» **Do this**
Give back an exact copy of the lines from the start of the material through the line bearing "c = capm.copy();". Include both ends and nothing else.

— start of Record excerpts —

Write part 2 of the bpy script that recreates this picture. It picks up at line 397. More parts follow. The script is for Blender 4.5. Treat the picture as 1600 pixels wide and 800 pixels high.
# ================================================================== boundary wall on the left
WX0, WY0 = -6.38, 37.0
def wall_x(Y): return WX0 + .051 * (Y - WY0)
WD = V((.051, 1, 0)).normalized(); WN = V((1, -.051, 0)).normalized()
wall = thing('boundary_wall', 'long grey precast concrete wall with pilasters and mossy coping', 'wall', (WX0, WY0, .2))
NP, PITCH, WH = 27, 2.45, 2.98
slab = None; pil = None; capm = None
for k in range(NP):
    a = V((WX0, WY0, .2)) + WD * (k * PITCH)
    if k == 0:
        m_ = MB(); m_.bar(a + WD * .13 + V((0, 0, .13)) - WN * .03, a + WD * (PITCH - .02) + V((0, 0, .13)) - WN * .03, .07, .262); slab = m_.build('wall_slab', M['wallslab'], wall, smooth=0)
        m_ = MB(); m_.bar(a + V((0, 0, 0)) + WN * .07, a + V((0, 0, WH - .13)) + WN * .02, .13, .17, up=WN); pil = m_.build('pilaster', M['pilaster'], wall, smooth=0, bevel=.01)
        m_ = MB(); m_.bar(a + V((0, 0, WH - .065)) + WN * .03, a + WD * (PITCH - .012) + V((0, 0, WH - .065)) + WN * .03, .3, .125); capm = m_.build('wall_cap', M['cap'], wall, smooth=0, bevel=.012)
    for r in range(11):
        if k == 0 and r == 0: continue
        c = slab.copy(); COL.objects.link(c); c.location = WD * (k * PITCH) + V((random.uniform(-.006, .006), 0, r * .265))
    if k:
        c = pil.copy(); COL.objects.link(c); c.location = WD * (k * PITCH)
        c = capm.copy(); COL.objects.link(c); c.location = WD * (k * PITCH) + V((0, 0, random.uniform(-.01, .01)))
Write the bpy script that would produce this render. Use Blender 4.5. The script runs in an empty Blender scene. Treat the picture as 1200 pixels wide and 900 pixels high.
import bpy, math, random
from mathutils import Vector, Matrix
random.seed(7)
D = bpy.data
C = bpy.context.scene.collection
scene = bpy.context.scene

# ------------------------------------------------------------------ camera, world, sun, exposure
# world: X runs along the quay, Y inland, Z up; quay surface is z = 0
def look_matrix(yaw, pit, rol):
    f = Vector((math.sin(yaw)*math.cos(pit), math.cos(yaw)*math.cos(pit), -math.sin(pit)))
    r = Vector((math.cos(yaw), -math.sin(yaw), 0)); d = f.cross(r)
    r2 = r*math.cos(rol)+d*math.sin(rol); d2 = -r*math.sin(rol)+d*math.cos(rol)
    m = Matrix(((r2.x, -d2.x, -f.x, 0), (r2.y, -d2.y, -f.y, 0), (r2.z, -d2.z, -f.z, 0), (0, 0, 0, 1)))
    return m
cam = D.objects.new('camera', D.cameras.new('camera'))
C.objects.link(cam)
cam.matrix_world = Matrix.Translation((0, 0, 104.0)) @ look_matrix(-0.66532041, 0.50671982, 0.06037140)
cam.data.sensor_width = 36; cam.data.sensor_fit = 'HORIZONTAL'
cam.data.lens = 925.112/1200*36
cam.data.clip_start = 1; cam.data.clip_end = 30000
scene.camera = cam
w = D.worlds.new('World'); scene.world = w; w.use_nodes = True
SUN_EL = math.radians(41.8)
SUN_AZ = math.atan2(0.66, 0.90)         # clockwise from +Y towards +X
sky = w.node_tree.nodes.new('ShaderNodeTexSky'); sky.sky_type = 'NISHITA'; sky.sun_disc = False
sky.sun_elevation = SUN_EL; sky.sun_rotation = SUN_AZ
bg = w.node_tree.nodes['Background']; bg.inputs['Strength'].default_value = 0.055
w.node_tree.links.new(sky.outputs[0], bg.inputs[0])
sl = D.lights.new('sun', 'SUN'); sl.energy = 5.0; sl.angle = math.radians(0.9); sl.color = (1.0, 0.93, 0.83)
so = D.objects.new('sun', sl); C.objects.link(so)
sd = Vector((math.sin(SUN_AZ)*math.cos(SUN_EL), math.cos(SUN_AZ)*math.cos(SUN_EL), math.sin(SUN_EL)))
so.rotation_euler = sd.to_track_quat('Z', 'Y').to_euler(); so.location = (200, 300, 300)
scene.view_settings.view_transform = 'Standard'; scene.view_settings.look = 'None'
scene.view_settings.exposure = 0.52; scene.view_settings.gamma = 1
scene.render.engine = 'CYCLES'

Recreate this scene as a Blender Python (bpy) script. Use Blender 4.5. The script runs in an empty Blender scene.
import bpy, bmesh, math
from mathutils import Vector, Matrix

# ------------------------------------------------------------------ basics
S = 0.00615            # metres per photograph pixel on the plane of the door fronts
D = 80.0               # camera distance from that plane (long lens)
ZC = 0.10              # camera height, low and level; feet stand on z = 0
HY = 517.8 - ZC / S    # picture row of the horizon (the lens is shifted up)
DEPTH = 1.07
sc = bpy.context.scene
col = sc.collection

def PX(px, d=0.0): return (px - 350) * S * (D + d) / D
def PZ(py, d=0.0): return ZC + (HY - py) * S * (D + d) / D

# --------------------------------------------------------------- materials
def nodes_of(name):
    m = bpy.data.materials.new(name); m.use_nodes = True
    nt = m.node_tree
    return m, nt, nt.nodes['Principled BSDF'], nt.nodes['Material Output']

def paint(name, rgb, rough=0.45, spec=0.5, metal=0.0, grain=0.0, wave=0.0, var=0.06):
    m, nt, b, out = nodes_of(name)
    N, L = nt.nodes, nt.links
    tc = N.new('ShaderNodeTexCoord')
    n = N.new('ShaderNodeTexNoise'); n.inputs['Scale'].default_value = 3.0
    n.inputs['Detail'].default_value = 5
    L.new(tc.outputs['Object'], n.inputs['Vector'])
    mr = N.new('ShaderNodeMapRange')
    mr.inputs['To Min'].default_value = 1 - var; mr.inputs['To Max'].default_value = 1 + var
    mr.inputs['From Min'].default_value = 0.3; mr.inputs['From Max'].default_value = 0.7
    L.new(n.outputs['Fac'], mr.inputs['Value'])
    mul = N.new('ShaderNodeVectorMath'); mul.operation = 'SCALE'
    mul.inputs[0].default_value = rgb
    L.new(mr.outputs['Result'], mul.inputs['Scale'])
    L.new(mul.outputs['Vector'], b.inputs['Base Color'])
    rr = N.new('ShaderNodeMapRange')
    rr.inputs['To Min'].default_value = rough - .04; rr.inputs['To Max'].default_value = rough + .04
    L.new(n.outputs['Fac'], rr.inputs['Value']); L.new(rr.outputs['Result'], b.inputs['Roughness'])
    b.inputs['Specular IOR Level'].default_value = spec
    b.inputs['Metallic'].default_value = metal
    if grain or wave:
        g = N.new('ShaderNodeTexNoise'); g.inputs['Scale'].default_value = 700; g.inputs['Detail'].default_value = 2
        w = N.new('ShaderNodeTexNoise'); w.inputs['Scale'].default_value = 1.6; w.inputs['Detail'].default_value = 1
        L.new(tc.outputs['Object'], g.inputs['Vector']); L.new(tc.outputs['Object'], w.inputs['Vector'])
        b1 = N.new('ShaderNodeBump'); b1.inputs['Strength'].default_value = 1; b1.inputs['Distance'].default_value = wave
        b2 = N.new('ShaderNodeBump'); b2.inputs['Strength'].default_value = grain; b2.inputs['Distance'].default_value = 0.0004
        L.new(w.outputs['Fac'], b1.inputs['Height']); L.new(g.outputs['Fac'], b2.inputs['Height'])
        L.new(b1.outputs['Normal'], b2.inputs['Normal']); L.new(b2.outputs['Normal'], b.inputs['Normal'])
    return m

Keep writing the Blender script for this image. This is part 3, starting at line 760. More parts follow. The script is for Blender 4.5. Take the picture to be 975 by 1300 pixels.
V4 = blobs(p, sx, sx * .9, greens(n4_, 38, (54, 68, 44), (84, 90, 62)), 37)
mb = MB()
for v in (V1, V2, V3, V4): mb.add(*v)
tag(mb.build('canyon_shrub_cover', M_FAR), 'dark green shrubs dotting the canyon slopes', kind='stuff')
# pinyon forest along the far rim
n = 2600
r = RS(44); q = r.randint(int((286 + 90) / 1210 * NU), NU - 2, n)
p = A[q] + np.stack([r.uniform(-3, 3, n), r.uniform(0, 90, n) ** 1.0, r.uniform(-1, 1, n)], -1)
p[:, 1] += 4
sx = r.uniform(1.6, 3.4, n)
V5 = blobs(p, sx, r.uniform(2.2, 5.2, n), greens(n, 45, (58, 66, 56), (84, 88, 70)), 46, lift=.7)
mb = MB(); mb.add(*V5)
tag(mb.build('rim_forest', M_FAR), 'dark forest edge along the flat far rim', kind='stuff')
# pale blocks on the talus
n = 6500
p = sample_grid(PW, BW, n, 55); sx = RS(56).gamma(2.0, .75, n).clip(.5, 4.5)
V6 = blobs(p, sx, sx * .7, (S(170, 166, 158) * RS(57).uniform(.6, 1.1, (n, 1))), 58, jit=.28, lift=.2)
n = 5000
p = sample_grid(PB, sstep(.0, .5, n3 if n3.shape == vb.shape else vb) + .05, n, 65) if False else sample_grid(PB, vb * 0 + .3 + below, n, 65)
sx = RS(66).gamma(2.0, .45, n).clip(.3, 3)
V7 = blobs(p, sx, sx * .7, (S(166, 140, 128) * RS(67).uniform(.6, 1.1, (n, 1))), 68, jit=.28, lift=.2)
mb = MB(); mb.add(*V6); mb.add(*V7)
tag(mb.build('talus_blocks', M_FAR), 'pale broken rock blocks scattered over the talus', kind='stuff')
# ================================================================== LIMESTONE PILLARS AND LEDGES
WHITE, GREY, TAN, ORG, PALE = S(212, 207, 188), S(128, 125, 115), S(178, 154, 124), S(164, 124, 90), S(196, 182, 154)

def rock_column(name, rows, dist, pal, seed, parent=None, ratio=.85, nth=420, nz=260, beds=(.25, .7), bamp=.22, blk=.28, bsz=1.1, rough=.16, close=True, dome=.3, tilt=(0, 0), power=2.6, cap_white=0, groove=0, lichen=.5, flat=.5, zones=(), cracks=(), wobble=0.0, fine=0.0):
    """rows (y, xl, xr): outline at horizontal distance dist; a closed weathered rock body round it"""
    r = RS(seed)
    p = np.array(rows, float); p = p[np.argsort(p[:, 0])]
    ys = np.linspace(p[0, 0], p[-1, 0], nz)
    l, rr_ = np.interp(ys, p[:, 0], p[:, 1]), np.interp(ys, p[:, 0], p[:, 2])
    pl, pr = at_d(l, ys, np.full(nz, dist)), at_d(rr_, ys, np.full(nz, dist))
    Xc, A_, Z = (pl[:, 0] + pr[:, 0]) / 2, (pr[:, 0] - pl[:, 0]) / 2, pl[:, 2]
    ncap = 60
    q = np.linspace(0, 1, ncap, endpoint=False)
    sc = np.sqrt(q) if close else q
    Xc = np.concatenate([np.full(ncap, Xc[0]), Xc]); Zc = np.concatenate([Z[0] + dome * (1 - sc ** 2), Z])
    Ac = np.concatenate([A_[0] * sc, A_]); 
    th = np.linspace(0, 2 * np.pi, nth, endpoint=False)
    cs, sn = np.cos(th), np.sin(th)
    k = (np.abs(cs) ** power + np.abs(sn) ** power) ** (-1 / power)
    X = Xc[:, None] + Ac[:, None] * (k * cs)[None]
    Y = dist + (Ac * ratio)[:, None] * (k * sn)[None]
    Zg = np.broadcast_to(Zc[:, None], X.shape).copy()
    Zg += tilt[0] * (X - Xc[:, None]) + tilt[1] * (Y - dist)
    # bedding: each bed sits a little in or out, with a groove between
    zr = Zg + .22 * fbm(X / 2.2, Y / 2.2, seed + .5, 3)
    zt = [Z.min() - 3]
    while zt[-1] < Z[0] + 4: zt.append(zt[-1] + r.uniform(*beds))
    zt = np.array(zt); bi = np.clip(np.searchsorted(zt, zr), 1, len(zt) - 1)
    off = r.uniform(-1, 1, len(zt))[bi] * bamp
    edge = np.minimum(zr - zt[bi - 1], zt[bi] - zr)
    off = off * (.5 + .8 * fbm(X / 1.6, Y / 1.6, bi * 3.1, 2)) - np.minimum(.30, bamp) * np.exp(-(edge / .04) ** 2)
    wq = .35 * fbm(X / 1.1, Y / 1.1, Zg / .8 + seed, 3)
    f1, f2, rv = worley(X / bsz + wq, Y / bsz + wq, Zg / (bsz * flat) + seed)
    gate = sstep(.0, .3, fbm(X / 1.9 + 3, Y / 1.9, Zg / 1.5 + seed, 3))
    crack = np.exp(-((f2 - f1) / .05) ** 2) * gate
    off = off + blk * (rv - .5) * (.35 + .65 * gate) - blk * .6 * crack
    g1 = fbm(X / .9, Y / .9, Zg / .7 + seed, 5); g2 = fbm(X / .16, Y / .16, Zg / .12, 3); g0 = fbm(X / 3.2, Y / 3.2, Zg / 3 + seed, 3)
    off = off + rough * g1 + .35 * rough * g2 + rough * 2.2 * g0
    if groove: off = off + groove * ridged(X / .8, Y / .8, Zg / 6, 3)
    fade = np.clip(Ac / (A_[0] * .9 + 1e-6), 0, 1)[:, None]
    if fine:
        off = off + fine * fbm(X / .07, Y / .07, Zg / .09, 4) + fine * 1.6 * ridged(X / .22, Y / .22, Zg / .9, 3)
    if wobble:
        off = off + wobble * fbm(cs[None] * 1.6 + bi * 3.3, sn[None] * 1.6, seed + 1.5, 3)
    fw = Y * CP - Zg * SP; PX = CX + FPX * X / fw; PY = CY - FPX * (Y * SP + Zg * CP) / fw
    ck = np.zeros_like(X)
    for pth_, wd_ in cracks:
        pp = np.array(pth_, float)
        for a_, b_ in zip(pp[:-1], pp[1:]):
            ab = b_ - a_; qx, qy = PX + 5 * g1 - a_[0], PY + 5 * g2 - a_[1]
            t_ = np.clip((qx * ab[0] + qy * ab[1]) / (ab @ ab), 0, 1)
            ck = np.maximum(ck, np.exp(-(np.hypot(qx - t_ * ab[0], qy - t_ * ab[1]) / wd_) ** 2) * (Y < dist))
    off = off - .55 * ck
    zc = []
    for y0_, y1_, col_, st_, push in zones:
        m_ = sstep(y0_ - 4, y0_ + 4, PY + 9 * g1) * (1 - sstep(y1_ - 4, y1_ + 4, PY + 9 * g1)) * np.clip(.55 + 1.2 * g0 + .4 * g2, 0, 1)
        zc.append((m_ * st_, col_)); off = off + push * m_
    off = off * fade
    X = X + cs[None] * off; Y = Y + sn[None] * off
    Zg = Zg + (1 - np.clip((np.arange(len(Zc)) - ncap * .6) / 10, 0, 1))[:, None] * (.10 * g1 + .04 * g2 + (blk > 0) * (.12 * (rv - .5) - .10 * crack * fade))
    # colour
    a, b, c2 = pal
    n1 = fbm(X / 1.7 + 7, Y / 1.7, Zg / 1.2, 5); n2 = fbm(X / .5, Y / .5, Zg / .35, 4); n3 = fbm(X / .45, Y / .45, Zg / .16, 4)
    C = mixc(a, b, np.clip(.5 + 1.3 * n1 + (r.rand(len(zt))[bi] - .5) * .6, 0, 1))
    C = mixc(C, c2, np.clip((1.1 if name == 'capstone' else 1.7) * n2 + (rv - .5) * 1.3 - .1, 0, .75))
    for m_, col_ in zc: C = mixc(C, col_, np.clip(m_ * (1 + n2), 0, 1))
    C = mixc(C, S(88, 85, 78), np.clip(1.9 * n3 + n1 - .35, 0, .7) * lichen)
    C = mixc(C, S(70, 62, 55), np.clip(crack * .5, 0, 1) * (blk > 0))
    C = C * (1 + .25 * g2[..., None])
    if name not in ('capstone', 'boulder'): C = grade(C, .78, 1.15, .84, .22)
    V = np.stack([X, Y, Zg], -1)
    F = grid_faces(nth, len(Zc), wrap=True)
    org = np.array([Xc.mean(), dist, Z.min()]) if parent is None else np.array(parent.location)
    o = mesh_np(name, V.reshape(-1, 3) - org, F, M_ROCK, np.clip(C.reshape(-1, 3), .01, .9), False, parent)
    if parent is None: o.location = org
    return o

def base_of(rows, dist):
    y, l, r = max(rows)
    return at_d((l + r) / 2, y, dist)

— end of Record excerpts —

» **Response to the exercise**
Write part 2 of the bpy script that recreates this picture. It picks up at line 397. More parts follow. The script is for Blender 4.5. Treat the picture as 1600 pixels wide and 800 pixels high.
# ================================================================== boundary wall on the left
WX0, WY0 = -6.38, 37.0
def wall_x(Y): return WX0 + .051 * (Y - WY0)
WD = V((.051, 1, 0)).normalized(); WN = V((1, -.051, 0)).normalized()
wall = thing('boundary_wall', 'long grey precast concrete wall with pilasters and mossy coping', 'wall', (WX0, WY0, .2))
NP, PITCH, WH = 27, 2.45, 2.98
slab = None; pil = None; capm = None
for k in range(NP):
    a = V((WX0, WY0, .2)) + WD * (k * PITCH)
    if k == 0:
        m_ = MB(); m_.bar(a + WD * .13 + V((0, 0, .13)) - WN * .03, a + WD * (PITCH - .02) + V((0, 0, .13)) - WN * .03, .07, .262); slab = m_.build('wall_slab', M['wallslab'], wall, smooth=0)
        m_ = MB(); m_.bar(a + V((0, 0, 0)) + WN * .07, a + V((0, 0, WH - .13)) + WN * .02, .13, .17, up=WN); pil = m_.build('pilaster', M['pilaster'], wall, smooth=0, bevel=.01)
        m_ = MB(); m_.bar(a + V((0, 0, WH - .065)) + WN * .03, a + WD * (PITCH - .012) + V((0, 0, WH - .065)) + WN * .03, .3, .125); capm = m_.build('wall_cap', M['cap'], wall, smooth=0, bevel=.012)
    for r in range(11):
        if k == 0 and r == 0: continue
        c = slab.copy(); COL.objects.link(c); c.location = WD * (k * PITCH) + V((random.uniform(-.006, .006), 0, r * .265))
    if k:
        c = pil.copy(); COL.objects.link(c); c.location = WD * (k * PITCH)
        c = capm.copy(); COL.objects.link(c); c.location = WD * (k * PITCH) + V((0, 0, random.uniform(-.01, .01)))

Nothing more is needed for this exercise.